Energy & Exposure: Presenting The Audience With The Optimum Balance

Different Types

Now let’s zoom out a bit and talk about exposure to energy differentials from the norm or average. Exposure of our humanly bodies to too much sunshine causes sunburn.

If we’re exposed to prolonged periods of below freezing temperatures, it leads to all kinds of not good things if we’re under-protected. So does exposing our eyes to the spark of a MIG welder so bright that it can be blinding and standing near a jet engine so loud that it can be deafening.

Exposure to energy in moderate amounts can be desirable, but too much exposure is often problematic.

Understand that I’m not saying how much is too much, but rather, I’m offering some observations about parallels between exposures to different types of energy. We can jump into very frigid water for short periods of time as demonstrated by the annual “polar bear plunges” around the world. We can wave our hands briefly through fire with no ill effect, glance at the sun, or comfortably lay upon a bed of nails if there are enough nails to evenly distribute the small points over a large portion of our body. Short-term exposure to larger peaks or longer term exposure to an even average is typically non-detrimental and perhaps desirable.

Sweeping back into the sound world, we expose our listeners to volume levels and tonal balances of audio energy. If the frequencies presented are in a narrower frequency range for a short period of time, like a snare drum or single bright note of a loud electric guitar, it’s all good as long as it’s not overly repeated or is offset by balancing energy shortly thereafter. Just as our bodies seek a balanced temperature for long-term exposure, our ears seek a balanced frequency response as well.

Thus while mixing, I set up the RTA to measure the room sound with long averaging times and actively switch between 10-second averages, as well as averages over several minutes and averages over several songs. The goal is to be able to measure the “tonal balance exposure” over time that the audience is immersed in. I want to assure that tonal balance over longer time frames does not drift too far from the initial comparative reference point established with the headphones.

Biggest Variable

To gain clear and predictable control over the tonal balance of a sound system, I set up three distinct stages of EQ. First are the console channel EQs, which are responsible purely for equalizing the microphone-instrument (or vocal) to sound “correct.”

“Correct” can be whatever we wish it to be, but it’s the job of the channel EQ, combined with mic choice and positioning, to get us there. When we cue that input channel up in headphones, it should sound the way we desire it to sound.
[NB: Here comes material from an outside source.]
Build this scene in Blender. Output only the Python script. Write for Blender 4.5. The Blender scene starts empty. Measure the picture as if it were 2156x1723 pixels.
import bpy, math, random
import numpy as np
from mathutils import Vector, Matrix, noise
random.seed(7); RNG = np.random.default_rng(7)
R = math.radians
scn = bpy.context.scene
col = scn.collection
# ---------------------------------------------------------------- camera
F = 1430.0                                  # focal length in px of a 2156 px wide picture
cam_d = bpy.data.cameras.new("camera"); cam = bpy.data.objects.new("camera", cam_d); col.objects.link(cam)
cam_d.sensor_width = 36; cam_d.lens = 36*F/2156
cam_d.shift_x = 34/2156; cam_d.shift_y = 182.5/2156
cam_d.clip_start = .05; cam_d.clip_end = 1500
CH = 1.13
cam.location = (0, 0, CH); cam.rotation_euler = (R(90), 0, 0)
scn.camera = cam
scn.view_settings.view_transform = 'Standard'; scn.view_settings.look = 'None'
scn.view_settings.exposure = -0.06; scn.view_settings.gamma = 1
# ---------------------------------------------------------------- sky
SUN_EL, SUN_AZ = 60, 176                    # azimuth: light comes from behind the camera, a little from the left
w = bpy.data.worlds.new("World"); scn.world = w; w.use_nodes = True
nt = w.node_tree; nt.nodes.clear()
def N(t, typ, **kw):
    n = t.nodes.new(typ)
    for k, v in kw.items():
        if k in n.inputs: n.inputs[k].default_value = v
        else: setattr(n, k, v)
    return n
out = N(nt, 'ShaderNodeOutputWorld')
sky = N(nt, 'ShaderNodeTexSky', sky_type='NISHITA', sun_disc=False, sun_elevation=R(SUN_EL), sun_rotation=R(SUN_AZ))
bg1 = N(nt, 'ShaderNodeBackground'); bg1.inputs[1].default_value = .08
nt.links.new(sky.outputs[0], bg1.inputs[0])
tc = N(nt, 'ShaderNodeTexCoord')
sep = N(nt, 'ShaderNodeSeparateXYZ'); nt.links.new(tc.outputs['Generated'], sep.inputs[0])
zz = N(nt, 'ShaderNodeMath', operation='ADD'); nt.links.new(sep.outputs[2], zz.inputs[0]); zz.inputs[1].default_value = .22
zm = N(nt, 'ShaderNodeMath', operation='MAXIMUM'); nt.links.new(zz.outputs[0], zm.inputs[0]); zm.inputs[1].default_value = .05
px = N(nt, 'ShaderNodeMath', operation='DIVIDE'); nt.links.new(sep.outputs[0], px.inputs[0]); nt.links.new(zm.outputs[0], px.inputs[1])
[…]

Second, it’s the job of the system processor to EQ the loudspeakers to sound correct in the enclosure they’re mounted in, and also to compensate for the EQ differentials caused by using multiple loudspeaker enclosures in an array. In a perfect world and in an ideal anechoic chamber, a signal sent to the loudspeakers sounds exactly like the source. The system processor has nothing to do with correcting for the sound of the venue.

Finally, the house EQ is tasked with compensating for the loudspeaker array-to-venue combination. During a show, knowing where to make adjustments is crucial. If the room gets duller when the audience arrives, where do we EQ? The house EQ, because it was a room change. If the drummer’s snare gets duller over the course of the show, we change console EQ on the snare channel.

Further, if someone climbs up and adds more loudspeakers to the array and re-angles everything, first we wonder why the heck they would do that, and next we would adjust the system processor to compensate. If the room heats up or cools down – house EQ. If the venue humidity changes – house EQ. If the guitar player switches to a brighter guitar – channel EQ.

What I find interesting is that most of the EQ changes over the course of a show typically occur with the biggest uncontrolled variable, the room. The tonality of the loudspeaker arrays rarely changes so there is almost no reason to alter the system processor settings, even from venue to venue when setting up similar arrays! The tonal balance from the stage may jump around a bit from song to song and over the course of the show, but these changes are either intentional or can often be managed by well thought-out usage of compressors, mic placement and mic chart decisions.

It’s the room or venue sound that is the real wild card, remaining in a state of flux with constantly changing temperatures, humidity, more people, less people, wind, refraction from changing thermal layers, and so on. If a mix is set up well and the band is halfway decent, then the art of mixing is not about hunching over the console but rather stepping back and keeping the house EQ dialed in, and presenting the optimum tonal balance exposure you desire the audience to experience.